We didn’t celebrate Christmas that year, and while we all tried to put on a brave face in subsequent years, the ghost of that Christmas past inevitably haunts us.

Last year, however, was a real turning point: Christmas started to feel special again. It’s the advent of the Tadpole which has wrought this change: the first of my parents’ grandchildren and the apple of everyone’s eye. It is impossible not to smile in her presence.

Now that Tadpole is able to understand a little of what is going on, she is working her magic on me. Where once I felt only revulsion at the rampant commercialism of modern Christmas celebrations, now I feel my negative feelings slowly ebbing away, to be replaced by a growing excitement.

It started with a tree. Which I wasn’t even planning to buy. I thought if we bought a proper Christmas tree, one of the following was bound to occur. Worst case scenario, the whole edifice would get pulled over; at best, one of those little decoration hooks (which in our case are safety pins and ingeniously unbent paperclips) would get swallowed. I also know from previous experience that I will continue to find Christmas tree needles in the gaps between our ancient, warped floorboards until the following autumn, however thoroughly Mr Frog claims to have hoovered. So, as we will not actually be in Paris ourselves for Christmas or New Year, ‘we’ decided not to bother. ‘We’ meaning me. An executive decision, if you will.

That was before I saw the wonder in Tadpole’s eyes when the sapin went up in front of the 19th arrondissement‘s town hall and the simple cascading white lights on the front of the building were switched on. Bathed in the reflected glow of the lights she was transfixed, chanting ‘pretty ites’, ‘tree’ and ‘sdar’ over and over in an awed little voice. Suddenly I knew we had to have one. Immediately.

And so it came to pass that on Tuesday evening after work, Tadpole and I inspected every Christmas tree within a 1 km radius of our apartment. At the florist’s opposite: € 35 to € 55. Ditto at the next florist’s further along our street. I realised with a sinking feeling that this could turn out to be an expensive whim, given that we don’t possess a car, I can’t imagine Mr Frog bringing a tree back on his Vespa and we hadn’t got our act together in time to go to Ikea in a borrowed vehicle to buy one of those potted trees that you can return after Christmas in exchange for hard cash.

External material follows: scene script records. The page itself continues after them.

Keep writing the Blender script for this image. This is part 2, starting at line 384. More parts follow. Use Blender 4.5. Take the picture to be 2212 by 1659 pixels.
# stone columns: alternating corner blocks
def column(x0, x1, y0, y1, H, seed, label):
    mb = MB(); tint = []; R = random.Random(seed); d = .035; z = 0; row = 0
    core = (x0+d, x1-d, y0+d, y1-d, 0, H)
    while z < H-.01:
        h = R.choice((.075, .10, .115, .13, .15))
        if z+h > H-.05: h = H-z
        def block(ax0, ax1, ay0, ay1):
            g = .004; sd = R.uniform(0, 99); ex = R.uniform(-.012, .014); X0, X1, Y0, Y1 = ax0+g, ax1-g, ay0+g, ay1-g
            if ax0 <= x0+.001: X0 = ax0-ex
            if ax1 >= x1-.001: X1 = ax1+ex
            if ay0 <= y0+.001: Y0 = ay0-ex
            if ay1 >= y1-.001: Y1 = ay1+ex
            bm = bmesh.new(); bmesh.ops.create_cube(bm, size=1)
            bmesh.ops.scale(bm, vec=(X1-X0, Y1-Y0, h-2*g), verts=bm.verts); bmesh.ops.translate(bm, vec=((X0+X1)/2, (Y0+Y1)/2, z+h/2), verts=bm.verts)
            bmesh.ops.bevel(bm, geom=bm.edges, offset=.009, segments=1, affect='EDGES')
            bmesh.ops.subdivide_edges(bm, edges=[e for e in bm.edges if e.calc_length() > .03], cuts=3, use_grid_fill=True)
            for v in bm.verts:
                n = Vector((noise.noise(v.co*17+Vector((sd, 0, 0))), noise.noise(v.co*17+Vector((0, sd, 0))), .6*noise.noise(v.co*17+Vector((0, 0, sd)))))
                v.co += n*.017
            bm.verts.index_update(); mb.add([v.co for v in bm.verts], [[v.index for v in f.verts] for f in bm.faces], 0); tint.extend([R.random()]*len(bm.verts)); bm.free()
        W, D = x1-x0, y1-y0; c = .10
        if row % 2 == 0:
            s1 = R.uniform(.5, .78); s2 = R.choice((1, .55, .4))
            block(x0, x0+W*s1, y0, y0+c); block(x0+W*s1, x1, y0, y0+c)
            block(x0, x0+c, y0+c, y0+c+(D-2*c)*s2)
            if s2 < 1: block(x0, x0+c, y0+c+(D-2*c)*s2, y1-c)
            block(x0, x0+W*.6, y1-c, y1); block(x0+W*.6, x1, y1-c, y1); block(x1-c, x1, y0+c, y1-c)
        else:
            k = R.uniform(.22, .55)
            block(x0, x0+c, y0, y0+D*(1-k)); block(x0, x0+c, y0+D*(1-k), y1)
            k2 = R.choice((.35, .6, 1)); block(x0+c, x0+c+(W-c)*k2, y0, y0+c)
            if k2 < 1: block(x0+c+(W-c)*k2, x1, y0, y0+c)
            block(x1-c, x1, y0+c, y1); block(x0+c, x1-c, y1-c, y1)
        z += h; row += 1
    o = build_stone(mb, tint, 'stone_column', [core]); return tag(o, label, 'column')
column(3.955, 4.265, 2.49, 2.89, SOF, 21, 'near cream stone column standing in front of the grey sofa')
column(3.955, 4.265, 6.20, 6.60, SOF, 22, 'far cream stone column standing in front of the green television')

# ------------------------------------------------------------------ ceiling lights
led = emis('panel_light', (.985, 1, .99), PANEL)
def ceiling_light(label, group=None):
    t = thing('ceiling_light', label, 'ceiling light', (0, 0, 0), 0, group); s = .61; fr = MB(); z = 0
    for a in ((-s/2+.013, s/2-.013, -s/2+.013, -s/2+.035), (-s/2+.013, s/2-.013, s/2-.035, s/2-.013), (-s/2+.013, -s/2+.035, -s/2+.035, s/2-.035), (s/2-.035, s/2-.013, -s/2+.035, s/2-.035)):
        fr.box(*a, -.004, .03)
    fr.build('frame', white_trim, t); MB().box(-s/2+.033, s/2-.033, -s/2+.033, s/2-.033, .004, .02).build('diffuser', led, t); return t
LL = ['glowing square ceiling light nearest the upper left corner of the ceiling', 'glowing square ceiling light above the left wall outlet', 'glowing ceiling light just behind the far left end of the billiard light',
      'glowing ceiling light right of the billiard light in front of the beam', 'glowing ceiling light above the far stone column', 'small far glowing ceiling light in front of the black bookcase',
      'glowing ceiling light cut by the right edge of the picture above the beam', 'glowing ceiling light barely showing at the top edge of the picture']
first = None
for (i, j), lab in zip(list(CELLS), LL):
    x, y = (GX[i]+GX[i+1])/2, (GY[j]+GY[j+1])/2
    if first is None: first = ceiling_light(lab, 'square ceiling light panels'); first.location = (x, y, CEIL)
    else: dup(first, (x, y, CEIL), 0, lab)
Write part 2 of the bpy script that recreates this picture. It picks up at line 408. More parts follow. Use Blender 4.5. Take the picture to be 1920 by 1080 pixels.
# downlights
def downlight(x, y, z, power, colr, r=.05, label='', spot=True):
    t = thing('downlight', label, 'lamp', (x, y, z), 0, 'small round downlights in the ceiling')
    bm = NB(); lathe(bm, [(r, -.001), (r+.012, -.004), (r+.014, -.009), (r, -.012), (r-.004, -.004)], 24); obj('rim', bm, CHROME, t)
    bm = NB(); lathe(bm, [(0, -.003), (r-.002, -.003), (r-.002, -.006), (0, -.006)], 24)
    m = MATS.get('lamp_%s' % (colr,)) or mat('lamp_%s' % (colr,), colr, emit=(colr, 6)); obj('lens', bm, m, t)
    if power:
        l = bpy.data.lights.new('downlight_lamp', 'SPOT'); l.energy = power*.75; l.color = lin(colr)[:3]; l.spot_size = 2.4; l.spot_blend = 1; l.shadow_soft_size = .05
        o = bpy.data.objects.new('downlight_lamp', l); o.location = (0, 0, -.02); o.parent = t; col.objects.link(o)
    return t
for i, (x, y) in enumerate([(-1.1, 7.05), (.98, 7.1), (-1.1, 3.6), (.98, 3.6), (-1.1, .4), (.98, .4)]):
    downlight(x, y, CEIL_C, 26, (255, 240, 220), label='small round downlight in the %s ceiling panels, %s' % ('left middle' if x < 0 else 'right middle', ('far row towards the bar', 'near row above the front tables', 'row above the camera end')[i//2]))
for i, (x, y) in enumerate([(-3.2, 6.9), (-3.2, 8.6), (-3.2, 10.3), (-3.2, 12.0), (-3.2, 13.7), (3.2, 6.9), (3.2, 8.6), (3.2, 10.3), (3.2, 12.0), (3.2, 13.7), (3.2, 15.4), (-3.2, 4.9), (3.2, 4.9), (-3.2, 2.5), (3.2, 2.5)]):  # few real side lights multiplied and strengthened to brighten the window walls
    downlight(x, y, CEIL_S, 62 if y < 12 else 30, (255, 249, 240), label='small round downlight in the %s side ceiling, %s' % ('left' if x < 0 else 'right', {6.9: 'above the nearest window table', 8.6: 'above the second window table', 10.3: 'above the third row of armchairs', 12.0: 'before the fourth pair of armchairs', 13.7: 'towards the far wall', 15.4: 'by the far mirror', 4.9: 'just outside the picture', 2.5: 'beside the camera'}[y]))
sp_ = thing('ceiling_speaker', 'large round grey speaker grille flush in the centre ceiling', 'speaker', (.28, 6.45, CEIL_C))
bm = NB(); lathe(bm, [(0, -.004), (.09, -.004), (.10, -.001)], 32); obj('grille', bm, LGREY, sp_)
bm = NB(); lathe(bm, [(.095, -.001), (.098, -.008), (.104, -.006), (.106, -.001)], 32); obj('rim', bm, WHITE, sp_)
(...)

Luckily the DIY heaven that is Bricorama (all self-respecting French shops end in ‘rama’), where we habitually buy 20 screws when we only need one, came up with the goods. Their Christmas trees were so much cheaper that I got a bit carried away and dragged a 1m60 specimen over to the till. It occurred to me only after I had paid that I now had to get myself, a pushchair (weighing 10 kilos), a Tadpole (also weighing 10 kilos) and a tree as tall as myself back home. We must have looked a picture, Tadpole and I, pushing our Christmas tree along, comfortably enthroned in a Peg Perego buggy.

Imagine Mr Frog’s astonishment when he came home to a Christmas tree half the size of our living room (my lame excuse: ‘it didn’t look that big until the wrapper came off, honest’), some seriously re-arranged furniture and a rather odd top-heavy arrangement of decorations (out of Tadpole’s reach). He will never know the lengths I went to both to get the damn thing home, and into our tiny lift. Nor did he witness the blood, sweat and tears shed trying to find last year’s bag of decorations and ease it out of the back of a very high cupboard using a stepladder and a mop handle.

But it was all worth it.

So with a little help from Tadpole, I’m coming around to the idea of Christmas again. Next year I’ll be putting out a carrot for Rudolph and a drop of brandy for Father Christmas.

And now that I’m a grown up, I’ll be the one who gets to knock that back once Tadpole is safely tucked up in bed.